Saturday, February 9, 2013

A new series following a series-how does the artist keep the momentum?

I have just released twenty new paintings,  I say new but they've been hanging around waiting to be finalized for several years, now after finishing the final touches on the twenty and putting them into the blog and out on the website-still working on that. It's kind of unnerving to go back to the studio with all the remaining paintings in varying degrees of progress. How do I keep the momentum and how do I avoid cookie cutter finalizing-there are so many varied ideas in all different states.

I think the first task is discipline, just showing up and attempting to paint when there really isn't much floating around at the moment. I start one oil, put that aside do some finalizing on another and than mess with a large pastel, suddenly I am back in the process of painting. It's a state where you don't really recognize what you are working on, everything kind of blurs and you go into a zone where you know where each blob of paint goes and what needs to be highlighted and what needs to be left alone. During the process I can't really fully see what I am in the middle of-it is only after observing the image afterwards that the detail and the specifics become more apparent.

Today I reconvened a pastel of two light posts reflecting in a park pond. It is a large image and therefore hopefully a dramatic image. I am excited about the fact that the colors are just kind of flying across the page-darkness isn't black, it is reds and blues and even browns but each element of the scene must heighten the effect of the light, the colors become dark but only by touching the areas of light do they take on their final colors and the working up of the darkness is more complicated than you would think. I used to blur pastels, even using the whole palm of my hand to rub the hues but now I much prefer working up the colors slowly. I don't even mind the movement and the changes of colors that the layering effects, it adds to the depth and creates darkness that is not opaque but more transparent. The viewer sees all the colors and how they react, they  don't consciously realize the colors but the glowing of the light makes the process secondary which heightens the effect of the light. This particular image will be cold and dark with a great accent of light. I plan on doing more night scenes for this series.

Another night scene I am just starting to work on and started the underpainting today, its a view of Lake Ray Hubbard, an actual recent view with all the lights reflecting on the water. I have attempted this image  before but always tend to lose the lights and colors too much turning a night scene into more of a dark image that misses the vibrance of the colors. In this case there are several images in the scene that are lit up and stand out-one image is a steeple in the nearby town, it is a small intimate image that allows the light to tell a story and street light to illustrate a town at night. I am striving more lately to have some sort of story behind the painting, some of the stories are real and actually happened but others are more poetic snapshots of some time and place that didn't necessarily happen but the viewer has the ability to create his or her own story from the elements in the painting.

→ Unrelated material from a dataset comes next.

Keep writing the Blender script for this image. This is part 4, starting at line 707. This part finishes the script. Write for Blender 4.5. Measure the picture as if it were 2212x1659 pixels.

I am finishing up a second swallow image as well-it is an image of swallows and passionvine under a bridge. I am enjoying the freedom of this new series and feel the previous series is a pathway toward the work I'm doing now. If the previous series was an introduction of looking at the landscape from a different perspective and adding a story and figures of people that add to the imagery without taking away the basic element of the landscape. This new series will take up where the previous ended with  more experimentation, more blobs of color and richness of light and darkness. I have given up the safety of the landscape I know and have welcomed the idea of adding elements and perspectives I haven't explored previously.

One particular change in perspective is looking straight up a large oak tree-the blackness of the tree takes you into a cloudy sky and the sillouettes of the blackbirds fill in the image almost as if there were fingers reaching into the clouds. I want the viewer to follow the branches into the sky and almost become lost in the branches of the trees in a sense becoming a part of the tree. The blackbirds will be  haunting and dramatic against the soft cloud filled sky.

The momentum has picked back up quite quickly and I feel I have many exciting elements to explore in this new series. I can't wait to process and debut the new images, these will be more fresh and spontaneous than previous and the ideas I hope will be of recent and updated images. I will keep you posted and would love any comments on the previous images and the new ones coming up.